The NASA vehicle arrived at Mars on 10 March and now faces a six-month period of "aerobraking" (repeatedly descending into the atmosphere and using the resulting drag to slow down) in order to attain its final orbit of between 255 and 320 kilometres above the Martian surface. The above pic was grabbed from an altitude of 1500km during a 10 minute window of opportunity currently available to mission controllers during the orbiter's elongated 35 hour orbit.

During these 10 minute drive-bys, New Scientist reports, the Sun had hardly broken the Martian horizon. Accordingly, colour images were difficult to obtain, but "this first image nevertheless shows some very interesting and informative colour variations", noted HiRISE top boffin Alfred McEwen of the University of Arizona.
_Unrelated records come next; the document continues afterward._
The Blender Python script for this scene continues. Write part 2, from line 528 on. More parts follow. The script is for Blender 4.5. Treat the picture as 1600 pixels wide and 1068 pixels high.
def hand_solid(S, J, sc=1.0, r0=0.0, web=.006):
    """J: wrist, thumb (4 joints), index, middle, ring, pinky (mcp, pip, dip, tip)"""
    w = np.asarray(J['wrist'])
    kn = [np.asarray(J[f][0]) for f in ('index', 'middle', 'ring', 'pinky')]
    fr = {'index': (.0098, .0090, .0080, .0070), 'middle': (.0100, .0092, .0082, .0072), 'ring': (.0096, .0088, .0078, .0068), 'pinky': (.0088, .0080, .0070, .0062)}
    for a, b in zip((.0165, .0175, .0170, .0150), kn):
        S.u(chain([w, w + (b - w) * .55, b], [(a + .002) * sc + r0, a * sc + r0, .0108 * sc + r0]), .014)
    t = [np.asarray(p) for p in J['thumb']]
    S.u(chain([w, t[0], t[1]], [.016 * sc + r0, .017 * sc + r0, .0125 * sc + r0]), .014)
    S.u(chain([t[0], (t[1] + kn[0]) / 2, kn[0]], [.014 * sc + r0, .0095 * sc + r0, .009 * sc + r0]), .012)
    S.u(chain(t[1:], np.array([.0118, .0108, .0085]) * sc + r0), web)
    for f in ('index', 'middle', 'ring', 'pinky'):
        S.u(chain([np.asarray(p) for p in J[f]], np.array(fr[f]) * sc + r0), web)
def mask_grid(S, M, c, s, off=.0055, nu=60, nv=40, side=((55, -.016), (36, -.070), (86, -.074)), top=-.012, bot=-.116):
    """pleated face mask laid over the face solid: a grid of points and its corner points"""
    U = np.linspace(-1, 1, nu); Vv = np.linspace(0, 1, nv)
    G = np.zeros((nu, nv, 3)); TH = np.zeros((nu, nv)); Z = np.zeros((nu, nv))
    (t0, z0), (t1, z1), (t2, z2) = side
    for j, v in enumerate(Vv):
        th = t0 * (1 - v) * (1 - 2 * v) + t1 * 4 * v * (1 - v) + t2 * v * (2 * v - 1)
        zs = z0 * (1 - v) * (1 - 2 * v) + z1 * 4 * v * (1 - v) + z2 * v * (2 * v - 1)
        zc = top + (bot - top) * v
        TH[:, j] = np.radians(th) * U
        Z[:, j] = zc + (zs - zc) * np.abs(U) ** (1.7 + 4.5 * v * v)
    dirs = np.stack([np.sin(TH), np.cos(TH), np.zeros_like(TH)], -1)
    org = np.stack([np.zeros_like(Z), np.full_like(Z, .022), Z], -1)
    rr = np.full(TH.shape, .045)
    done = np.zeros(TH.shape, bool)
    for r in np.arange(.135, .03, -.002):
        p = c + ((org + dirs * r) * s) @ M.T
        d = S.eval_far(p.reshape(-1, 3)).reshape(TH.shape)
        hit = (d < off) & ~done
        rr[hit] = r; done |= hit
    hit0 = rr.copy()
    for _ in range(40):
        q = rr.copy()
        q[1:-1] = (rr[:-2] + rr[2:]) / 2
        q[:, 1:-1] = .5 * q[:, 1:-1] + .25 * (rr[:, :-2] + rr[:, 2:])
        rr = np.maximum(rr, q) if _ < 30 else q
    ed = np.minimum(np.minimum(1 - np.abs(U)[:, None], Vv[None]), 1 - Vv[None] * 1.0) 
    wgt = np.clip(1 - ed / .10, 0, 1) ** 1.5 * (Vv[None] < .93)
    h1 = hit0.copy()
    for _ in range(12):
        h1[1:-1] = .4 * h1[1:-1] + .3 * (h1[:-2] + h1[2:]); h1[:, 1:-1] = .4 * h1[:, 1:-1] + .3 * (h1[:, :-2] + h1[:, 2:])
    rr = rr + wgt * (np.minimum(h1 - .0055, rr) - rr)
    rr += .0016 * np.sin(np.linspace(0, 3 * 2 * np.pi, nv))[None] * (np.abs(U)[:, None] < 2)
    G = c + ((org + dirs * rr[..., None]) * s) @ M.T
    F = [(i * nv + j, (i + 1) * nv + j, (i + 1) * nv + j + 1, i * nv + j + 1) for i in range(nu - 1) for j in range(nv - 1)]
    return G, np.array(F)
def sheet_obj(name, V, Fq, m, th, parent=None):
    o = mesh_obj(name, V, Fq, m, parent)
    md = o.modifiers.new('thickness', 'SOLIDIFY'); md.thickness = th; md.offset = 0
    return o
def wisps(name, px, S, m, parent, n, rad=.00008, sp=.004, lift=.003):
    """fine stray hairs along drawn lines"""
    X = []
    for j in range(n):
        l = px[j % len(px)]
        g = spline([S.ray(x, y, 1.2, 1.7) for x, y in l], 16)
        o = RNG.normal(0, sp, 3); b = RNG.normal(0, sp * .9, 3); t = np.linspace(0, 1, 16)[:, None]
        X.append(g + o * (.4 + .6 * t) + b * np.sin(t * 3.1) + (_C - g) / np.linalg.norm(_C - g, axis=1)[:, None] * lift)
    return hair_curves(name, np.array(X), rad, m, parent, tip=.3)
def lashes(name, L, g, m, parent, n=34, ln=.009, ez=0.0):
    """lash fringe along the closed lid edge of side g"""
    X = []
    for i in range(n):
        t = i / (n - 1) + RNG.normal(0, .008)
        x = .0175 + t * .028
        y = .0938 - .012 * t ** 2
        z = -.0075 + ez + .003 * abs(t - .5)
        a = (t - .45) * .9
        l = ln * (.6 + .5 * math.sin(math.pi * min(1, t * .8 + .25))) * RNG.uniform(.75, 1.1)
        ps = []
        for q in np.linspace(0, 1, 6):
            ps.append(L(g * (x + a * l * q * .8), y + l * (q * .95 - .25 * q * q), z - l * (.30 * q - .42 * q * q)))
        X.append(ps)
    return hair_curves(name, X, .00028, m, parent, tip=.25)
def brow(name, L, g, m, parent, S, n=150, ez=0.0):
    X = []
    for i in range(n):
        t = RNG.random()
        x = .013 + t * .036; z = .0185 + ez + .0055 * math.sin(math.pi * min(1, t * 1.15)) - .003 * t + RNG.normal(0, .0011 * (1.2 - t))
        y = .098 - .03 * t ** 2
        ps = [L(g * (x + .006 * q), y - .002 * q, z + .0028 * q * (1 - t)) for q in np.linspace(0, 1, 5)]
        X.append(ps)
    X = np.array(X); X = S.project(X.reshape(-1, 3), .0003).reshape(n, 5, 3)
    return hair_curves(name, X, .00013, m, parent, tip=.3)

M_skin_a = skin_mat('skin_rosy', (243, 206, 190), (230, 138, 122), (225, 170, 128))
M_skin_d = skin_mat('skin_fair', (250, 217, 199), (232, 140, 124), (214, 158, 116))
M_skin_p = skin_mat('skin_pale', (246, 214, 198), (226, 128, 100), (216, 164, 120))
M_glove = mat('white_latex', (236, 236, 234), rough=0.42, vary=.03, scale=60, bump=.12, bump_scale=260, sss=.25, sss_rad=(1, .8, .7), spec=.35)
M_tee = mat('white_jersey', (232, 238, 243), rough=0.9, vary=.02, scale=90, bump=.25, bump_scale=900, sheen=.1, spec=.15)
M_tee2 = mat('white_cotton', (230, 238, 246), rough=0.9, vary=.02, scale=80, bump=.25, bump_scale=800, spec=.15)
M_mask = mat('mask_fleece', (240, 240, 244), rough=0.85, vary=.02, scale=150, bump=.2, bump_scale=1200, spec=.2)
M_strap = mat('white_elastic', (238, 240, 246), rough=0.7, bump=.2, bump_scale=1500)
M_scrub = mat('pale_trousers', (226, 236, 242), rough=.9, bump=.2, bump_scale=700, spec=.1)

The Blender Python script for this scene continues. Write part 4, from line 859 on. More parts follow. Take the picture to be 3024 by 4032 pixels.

Specifically, the blue tinge on the left-hand side of the picture may show early-morning fog, while streaks on the right seem to be where wind action has exposed an underlying stratum of darker soil. ®

Note

*We have rotated the NASA original 90 degrees CW.

Further info

Here's further HiRISE team background on the above image:

Image AEB_000001_0000 was taken by HiRISE on 24 March, 2006. The image is centered at 33.65 degrees south latitude, 305.07 degrees east longitude. It is oriented such that north is 7 degrees to the left of up. The range to the target was 2,493 kilometers (1,549 miles). At this distance the image scale is 2.49 meters (8.17 feet) per pixel, so objects as small as 7.5 meters (24.6 feet) are resolved. In total this image is 49.92 kilometers (31.02 miles) or 20,081 pixels wide and 23.66 kilometers (14.70 miles) or 9,523 pixels long. The image was taken at a local Mars time of 07:33 and the scene is illuminated from the upper right with a solar incidence angle of 78 degrees, thus the sun was 12 degrees above the horizon. At an Ls of 29 degrees (with Ls an indicator of Mars' position in its orbit around the sun), the season on Mars is southern autumn.